La memoria y la desmemoria obsesionan a la raza humana. No en balde el arte acude, una y otra vez, a ellas como motivos poéticos, sin que parezcan acabarse jamás las maneras originales de reflexionar sobre lo que hemos sido como individuos o colectivos, y de qué forma la pérdida del recuerdo puede quebrarnos.
La Historia, como ciencia, tiene mucho de esa belleza intrínseca y, además, una influencia indudable en la existencia de los pueblos. Si no se historia el desarrollo, es imposible entender los procesos y sacar lecciones; con el consecuente peligro de la ingenuidad o la ceguera, y la repetición de costosos errores.
A través de la Historia puede un país conocerse a sí mismo; y sus hijos, por ello, ansiar defenderlo. ¿Cómo puede amar su Patria quien no le sabe los cauces y las causas? ¿Cómo valorar el hoy, si el ayer es una nebulosa o una sucesión de relatos tergiversados?
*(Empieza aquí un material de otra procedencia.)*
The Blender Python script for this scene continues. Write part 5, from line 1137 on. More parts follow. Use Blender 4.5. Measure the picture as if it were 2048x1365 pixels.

Hay en historiadoras e historiadores una vocación apasionada y valiente por hacer preguntas al pasado, y así explicarlo en todos sus matices y conexiones. Ejercer esa profesión implica no solo ética, sino también tenacidad, para buscar incluso allí donde parece que solo queda la especulación, y agudeza, porque más que enumerar hechos fríos, es preciso analizarlos.
Cuba tiene en la historia una de sus mayores riquezas morales, contar su devenir político, económico, social e incluso el de quienes parecen no tenerla implica hallar los afluentes de lo real y maravilloso que nos define.
El primer día de julio en el país se celebra el Día del Historiador Cubano. El nombramiento, en 1935, de Emilio Roig de Leuchsenring como historiador de la ciudad de La Habana, motiva el tributo a un ejercicio con tradición nacional de hidalguía y compromiso patrio.